Inmates on suicide watch are generally placed in a special observation cell, surrounded with windows, with a bolted down bed and no bedclothes, the official said. A correction officer — or sometimes a fellow inmate trained to be a “suicide companion” — is typically assigned to sit in an adjacent office and monitor the inmate constantly.
Robert Gangi, an expert on prisons and the former executive director of the Correctional Association of New York, said guards also generally take shoelaces and belts away from people on suicide watch. “It’s virtually impossible to kill yourself,” Mr. Gangi said.

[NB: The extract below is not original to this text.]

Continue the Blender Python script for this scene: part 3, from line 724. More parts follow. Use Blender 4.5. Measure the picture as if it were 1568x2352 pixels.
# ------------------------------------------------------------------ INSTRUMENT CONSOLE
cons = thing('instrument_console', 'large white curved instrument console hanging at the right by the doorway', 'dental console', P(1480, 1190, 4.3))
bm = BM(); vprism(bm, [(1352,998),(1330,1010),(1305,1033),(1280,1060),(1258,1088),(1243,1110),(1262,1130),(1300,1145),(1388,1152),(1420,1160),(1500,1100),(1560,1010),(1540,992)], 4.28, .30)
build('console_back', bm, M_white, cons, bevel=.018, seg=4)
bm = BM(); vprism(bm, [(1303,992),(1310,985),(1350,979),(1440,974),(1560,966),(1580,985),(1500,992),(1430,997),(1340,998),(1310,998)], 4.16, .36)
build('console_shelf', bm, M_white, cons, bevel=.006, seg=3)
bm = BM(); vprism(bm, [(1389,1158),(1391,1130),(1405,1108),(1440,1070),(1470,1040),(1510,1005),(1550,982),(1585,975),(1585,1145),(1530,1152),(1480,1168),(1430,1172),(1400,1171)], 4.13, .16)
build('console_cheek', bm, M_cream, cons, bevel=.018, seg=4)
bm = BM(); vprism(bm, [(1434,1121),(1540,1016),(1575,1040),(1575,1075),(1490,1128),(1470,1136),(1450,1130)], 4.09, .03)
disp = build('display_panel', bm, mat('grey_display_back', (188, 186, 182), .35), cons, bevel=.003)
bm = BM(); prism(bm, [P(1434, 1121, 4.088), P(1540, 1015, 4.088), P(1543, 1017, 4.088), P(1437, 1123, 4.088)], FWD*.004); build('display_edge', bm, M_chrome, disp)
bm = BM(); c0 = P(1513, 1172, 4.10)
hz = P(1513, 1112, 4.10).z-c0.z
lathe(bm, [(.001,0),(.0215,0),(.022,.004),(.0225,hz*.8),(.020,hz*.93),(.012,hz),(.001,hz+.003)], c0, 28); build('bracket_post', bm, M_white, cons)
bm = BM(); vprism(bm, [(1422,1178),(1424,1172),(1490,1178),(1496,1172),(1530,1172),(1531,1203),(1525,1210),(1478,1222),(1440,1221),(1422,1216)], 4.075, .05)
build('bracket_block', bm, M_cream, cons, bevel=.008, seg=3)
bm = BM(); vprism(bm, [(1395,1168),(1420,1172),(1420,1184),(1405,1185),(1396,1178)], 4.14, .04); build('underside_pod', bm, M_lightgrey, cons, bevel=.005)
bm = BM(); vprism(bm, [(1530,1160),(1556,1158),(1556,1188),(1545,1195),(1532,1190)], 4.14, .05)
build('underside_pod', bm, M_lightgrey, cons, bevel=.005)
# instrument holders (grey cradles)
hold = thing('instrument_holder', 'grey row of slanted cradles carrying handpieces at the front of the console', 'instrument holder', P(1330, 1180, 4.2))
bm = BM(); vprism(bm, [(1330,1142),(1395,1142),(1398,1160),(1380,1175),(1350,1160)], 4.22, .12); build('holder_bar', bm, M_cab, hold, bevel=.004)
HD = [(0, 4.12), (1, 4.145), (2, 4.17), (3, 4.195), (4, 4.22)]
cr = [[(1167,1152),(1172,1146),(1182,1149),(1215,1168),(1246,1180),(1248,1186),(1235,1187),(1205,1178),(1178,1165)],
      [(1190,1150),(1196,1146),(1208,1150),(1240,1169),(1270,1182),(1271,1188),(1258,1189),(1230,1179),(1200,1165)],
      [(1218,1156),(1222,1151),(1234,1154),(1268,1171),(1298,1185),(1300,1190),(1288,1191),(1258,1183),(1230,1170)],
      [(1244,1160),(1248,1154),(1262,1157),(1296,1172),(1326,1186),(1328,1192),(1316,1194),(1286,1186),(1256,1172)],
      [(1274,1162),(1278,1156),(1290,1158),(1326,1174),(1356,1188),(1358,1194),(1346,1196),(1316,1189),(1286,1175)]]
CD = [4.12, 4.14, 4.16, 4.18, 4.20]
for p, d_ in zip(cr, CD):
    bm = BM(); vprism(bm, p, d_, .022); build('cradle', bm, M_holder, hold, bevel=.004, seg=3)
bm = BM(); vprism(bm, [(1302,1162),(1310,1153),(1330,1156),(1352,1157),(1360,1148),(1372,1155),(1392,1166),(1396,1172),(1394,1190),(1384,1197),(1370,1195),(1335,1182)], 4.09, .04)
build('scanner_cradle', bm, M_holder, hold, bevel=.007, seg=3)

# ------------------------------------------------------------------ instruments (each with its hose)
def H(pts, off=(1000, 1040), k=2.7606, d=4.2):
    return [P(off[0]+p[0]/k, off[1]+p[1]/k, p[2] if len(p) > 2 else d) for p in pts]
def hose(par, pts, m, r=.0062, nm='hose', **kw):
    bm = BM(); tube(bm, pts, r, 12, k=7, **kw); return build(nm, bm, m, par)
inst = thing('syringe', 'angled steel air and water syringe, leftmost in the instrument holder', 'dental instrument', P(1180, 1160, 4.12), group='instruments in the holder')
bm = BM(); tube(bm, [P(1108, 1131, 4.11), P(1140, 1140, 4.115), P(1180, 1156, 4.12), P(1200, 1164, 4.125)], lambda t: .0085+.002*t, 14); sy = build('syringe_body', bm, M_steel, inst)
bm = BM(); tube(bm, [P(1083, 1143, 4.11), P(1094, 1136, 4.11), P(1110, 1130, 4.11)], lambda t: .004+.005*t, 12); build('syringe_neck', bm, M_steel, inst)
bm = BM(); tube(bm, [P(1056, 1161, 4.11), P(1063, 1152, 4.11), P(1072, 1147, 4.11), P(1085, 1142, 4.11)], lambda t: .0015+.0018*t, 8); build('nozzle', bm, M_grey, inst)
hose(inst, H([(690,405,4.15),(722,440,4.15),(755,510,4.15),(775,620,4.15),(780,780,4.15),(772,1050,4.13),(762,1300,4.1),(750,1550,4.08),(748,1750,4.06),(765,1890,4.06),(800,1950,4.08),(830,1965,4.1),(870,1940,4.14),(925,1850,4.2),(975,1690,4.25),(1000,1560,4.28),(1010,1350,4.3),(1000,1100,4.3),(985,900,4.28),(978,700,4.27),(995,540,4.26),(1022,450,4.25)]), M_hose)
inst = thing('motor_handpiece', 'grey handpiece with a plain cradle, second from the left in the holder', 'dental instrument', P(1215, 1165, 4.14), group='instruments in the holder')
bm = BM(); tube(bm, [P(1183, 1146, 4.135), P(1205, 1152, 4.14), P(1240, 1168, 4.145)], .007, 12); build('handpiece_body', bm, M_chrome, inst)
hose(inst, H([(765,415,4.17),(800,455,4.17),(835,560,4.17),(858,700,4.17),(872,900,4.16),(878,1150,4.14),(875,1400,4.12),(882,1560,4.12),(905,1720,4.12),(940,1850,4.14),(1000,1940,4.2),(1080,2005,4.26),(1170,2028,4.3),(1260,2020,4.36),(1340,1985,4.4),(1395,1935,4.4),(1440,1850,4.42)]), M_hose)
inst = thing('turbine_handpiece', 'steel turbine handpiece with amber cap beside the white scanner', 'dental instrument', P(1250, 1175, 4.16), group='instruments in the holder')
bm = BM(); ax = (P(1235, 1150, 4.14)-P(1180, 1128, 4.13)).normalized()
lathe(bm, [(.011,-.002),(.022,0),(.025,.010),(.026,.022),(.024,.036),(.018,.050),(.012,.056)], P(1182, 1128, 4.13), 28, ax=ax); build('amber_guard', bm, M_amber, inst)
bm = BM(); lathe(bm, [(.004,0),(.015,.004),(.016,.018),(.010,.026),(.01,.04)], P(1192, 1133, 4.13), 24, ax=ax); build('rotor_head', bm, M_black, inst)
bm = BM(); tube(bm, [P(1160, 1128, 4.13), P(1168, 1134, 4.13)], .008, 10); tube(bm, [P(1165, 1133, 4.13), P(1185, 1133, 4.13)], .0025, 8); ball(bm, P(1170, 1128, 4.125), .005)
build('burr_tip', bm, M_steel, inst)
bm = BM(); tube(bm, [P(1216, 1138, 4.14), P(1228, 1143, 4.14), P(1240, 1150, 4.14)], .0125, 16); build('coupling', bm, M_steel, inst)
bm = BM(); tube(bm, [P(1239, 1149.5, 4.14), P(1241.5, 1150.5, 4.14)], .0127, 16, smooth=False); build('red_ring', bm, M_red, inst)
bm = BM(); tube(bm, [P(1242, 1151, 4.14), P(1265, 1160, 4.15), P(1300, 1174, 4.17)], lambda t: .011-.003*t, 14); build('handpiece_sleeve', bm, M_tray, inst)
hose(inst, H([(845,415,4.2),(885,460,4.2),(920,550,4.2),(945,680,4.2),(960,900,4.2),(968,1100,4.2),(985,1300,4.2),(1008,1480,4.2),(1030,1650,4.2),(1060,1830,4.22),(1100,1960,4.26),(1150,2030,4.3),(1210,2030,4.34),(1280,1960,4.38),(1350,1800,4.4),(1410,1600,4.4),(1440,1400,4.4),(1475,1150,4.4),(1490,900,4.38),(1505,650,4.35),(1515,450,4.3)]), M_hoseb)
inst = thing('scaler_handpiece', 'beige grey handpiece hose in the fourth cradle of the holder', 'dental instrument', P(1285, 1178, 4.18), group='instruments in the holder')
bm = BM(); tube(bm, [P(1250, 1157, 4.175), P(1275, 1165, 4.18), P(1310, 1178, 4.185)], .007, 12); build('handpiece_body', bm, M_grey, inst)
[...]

Was this too expensive? Did he get crowded out? Were there not enough guards to run the suicide watch centre? Were the officers just sick of him whining about his private island full of child rape victims? I guess we’ll find out, but the answer is going to be some combination of the previous and some further, mundane poorly-run federal jail problem that hasn’t occurred to me. Or, I mean, I guess it could be some high-up in the DOJ had him taken off suicide watch and then murdered! But, you know, almost certainly not. Now what’s necessary is to give his accusers something equivalent to the day in court they have been cheated of, with the most thorough investigation of all time, of his finances, contacts, records, co-conspirators, Alan Dershowitz, and who all else ever went to those fancy parties. Like every other Democrat I’ve ever met, I don’t care what side of the aisle anybody is from. Let justice rain down like waters. Alternately, burn it all down.
[Belle, why not mention the former president in question by name? Google search trending fans the flame of conspiracy theories even when the intention is to debunk them.]
UPDATE: sure, convince me of your conspiracy theory. I am not entirely unpersuadable on this front.